While I still feel like an apprentice at prose, I’ve come to value the rituals of discipline, just as the Maclean boys practice the art of casting. Those who aspire to be writers but have no patience for the study of grammar and punctuation remind me of those who vow to follow Jesus but have no respect for religious tradition.

I fling a line of words out over mysterious currents, hoping to catch something big and beautiful. Having practiced for many thousands of hours, I find that the fundamentals come naturally now. I can improvise and make new discoveries, learn what more is possible. Sometimes, I catch something. And I lose myself, swept away by light and motion, until I return with a blessing and deep gratitude.
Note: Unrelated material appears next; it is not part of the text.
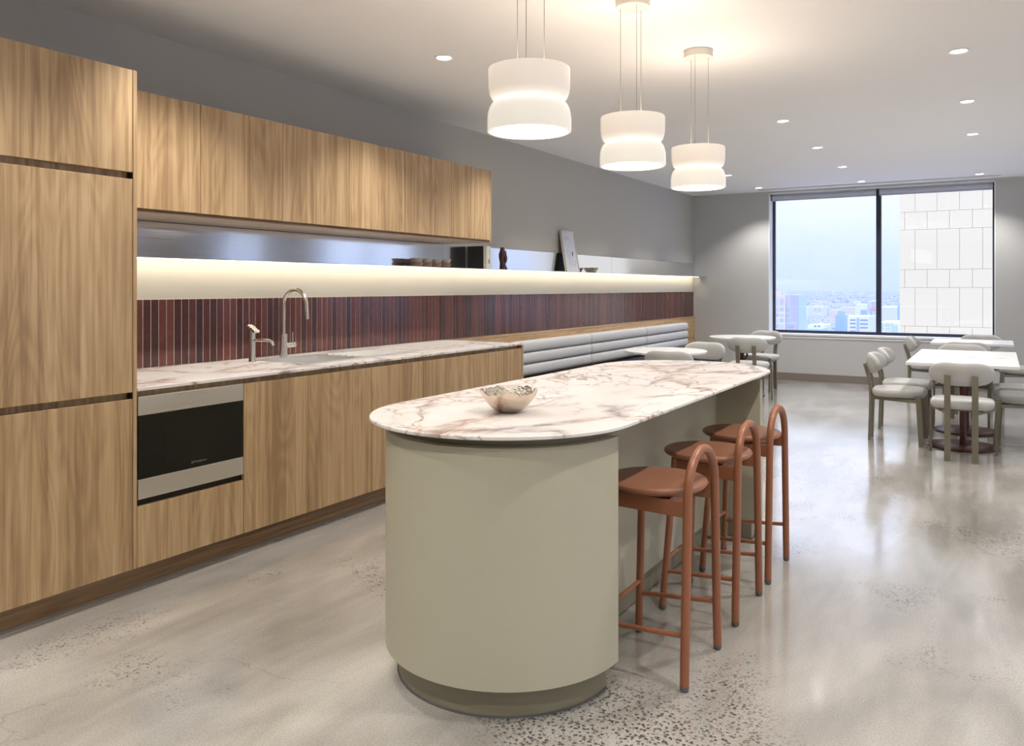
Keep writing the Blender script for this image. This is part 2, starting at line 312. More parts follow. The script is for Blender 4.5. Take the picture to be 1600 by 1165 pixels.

But another aspect of the film intrigues me this time. Maclean describes the Presbyterian minister as emerging from a church service “anxious to be on the hills where he could restore his soul and be filled again to overflowing.”

This rings true. How many times have I looked out the church window and longed to be at the ocean’s edge, or hiking to a peak? As a child, I endured sermons by drawing pictures of the natural world. Growing up, I’ve often been troubled by the great divide between the rivers of art and religion in my life.

Why have I experienced more profound revelations of God’s presence in art than in Sunday morning worship?

I’m not criticizing former churches. On the contrary, I’m grateful for the teaching I’ve received in pews of my childhood Baptist church and the Presbyterian church I called home for almost two decades. There I’ve learned the fundamentals of what it means to be the body of Christ.

But 2012 has been a season of unprecedented hardship for my wife and me. I have struggled in my faith, work, and art. And both of us have felt drawn into a new and unfamiliar sanctuary — a space alive with beauty and mystery, where the line between religion and art is all but impossible to discern.

In our new Sunday destination, the congregation gathers in reverent anticipation rather than social chatter, as if something extraordinary is about to occur. Currents of incense wind through the air. We observe more than moments of silence, we sink into long pauses, listening for the words of God that the Reverend Maclean insists we might hear beneath the rocks of the riverbed. We kneel, rise, and turn as if in a ceremonial dance. We give voice to scriptures and prayers so beautiful that they unite believers across continents and centuries.

Afterward, rather than commenting on the pastor’s “performance,” or catching up on the week’s most dramatic developments, I emerge nearly speechless (a condition which is, my friends will tell you, quite uncharacteristic). I carry a sense of sacred mystery similar to what I feel after my own Montana excursions. I’ve been blessed with more than a message; I’ve engaged with all of my senses. Now the ears of my ears are awake . . . the eyes of my eyes are open.

I don’t know how long we’ll worship in this sanctuary. But for now, I’m grateful. This art-full worship restores my soul. I am caught up wholly in the holy. And in those moments, all things merge into one. And, yes, a river runs through it.

*The film opened in 1992… but on what day exactly? Wikipedia reports the release date to be October 9 (my birthday). IMDB marks it at October 30.